**Task input**.
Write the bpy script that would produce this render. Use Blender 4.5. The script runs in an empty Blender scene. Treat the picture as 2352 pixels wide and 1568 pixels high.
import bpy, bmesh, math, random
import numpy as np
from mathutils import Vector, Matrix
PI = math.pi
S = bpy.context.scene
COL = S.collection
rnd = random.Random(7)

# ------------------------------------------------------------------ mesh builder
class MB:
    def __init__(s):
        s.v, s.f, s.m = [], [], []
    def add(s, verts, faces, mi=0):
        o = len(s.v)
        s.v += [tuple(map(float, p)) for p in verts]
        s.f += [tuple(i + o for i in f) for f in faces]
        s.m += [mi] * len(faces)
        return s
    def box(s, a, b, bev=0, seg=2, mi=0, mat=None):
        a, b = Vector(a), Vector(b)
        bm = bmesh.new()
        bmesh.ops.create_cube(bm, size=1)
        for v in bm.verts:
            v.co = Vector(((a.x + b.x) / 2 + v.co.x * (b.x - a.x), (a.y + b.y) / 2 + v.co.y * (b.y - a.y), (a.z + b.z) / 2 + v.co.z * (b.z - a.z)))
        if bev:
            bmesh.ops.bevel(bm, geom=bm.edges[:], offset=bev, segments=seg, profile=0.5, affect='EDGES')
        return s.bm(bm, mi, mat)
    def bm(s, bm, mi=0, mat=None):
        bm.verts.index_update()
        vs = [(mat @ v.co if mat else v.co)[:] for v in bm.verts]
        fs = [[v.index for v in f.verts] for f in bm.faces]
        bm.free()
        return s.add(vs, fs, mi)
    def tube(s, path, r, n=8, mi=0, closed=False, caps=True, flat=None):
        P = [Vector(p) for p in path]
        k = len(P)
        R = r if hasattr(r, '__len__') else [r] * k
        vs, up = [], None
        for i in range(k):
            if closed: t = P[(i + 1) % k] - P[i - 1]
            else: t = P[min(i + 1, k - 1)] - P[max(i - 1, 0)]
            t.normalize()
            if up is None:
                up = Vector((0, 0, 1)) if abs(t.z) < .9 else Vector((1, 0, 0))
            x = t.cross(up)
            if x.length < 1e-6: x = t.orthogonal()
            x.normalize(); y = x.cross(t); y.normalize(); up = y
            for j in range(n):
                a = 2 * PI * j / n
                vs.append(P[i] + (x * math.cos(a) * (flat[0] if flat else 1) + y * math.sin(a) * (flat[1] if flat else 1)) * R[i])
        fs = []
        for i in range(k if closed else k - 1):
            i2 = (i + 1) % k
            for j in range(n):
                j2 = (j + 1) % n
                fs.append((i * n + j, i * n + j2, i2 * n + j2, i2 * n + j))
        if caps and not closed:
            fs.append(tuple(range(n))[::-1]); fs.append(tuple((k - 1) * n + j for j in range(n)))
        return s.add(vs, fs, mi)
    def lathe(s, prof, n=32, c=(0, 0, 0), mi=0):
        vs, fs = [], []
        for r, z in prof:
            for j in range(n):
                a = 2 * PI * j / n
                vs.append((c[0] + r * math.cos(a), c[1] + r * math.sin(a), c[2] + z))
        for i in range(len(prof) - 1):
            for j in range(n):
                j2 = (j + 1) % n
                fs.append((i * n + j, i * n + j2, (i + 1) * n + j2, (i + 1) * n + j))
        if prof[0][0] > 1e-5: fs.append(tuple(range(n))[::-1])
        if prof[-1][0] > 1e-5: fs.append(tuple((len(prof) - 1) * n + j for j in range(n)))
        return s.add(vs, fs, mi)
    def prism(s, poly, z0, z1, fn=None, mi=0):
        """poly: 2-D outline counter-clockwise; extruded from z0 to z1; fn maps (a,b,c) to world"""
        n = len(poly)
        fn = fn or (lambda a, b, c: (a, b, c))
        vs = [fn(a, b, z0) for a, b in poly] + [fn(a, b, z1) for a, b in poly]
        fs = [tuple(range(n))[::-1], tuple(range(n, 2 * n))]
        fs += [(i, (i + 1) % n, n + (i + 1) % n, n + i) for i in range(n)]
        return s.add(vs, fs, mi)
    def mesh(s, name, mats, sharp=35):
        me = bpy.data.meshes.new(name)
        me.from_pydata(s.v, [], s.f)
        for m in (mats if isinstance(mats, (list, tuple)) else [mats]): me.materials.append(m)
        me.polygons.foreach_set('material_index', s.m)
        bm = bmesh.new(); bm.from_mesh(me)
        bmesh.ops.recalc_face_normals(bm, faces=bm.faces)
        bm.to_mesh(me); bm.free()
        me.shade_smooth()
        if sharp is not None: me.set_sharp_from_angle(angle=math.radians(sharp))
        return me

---

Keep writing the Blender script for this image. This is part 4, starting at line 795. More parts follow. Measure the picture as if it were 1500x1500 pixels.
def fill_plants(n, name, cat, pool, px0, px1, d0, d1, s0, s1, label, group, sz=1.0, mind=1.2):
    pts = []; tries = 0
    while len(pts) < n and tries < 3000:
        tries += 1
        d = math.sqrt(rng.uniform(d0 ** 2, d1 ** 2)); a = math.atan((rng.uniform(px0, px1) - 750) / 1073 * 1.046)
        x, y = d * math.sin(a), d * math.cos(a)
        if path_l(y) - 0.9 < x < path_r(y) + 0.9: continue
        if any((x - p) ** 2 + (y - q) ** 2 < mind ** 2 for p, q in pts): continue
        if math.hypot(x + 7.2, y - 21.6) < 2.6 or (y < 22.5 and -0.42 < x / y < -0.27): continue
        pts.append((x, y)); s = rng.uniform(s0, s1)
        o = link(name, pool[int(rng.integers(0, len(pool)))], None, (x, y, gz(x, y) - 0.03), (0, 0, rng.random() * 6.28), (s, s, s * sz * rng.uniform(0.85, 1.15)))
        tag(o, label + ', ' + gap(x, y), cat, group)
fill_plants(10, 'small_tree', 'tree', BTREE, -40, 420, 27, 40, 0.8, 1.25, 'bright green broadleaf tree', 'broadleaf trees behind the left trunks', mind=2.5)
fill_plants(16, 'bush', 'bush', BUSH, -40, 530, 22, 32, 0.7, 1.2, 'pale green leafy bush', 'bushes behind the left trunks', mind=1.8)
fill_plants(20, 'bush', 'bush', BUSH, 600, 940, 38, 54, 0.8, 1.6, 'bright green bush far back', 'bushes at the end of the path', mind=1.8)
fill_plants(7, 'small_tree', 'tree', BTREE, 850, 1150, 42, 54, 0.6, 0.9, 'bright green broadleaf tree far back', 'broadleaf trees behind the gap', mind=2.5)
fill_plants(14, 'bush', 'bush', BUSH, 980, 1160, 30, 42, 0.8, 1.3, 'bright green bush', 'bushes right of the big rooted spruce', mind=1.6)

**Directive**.
Repeat exactly the lines from the one that contains "Write the bpy" through the one that contains "rnd = random.Random(7)", and only those.

**Full answer**.
Write the bpy script that would produce this render. Use Blender 4.5. The script runs in an empty Blender scene. Treat the picture as 2352 pixels wide and 1568 pixels high.
import bpy, bmesh, math, random
import numpy as np
from mathutils import Vector, Matrix
PI = math.pi
S = bpy.context.scene
COL = S.collection
rnd = random.Random(7)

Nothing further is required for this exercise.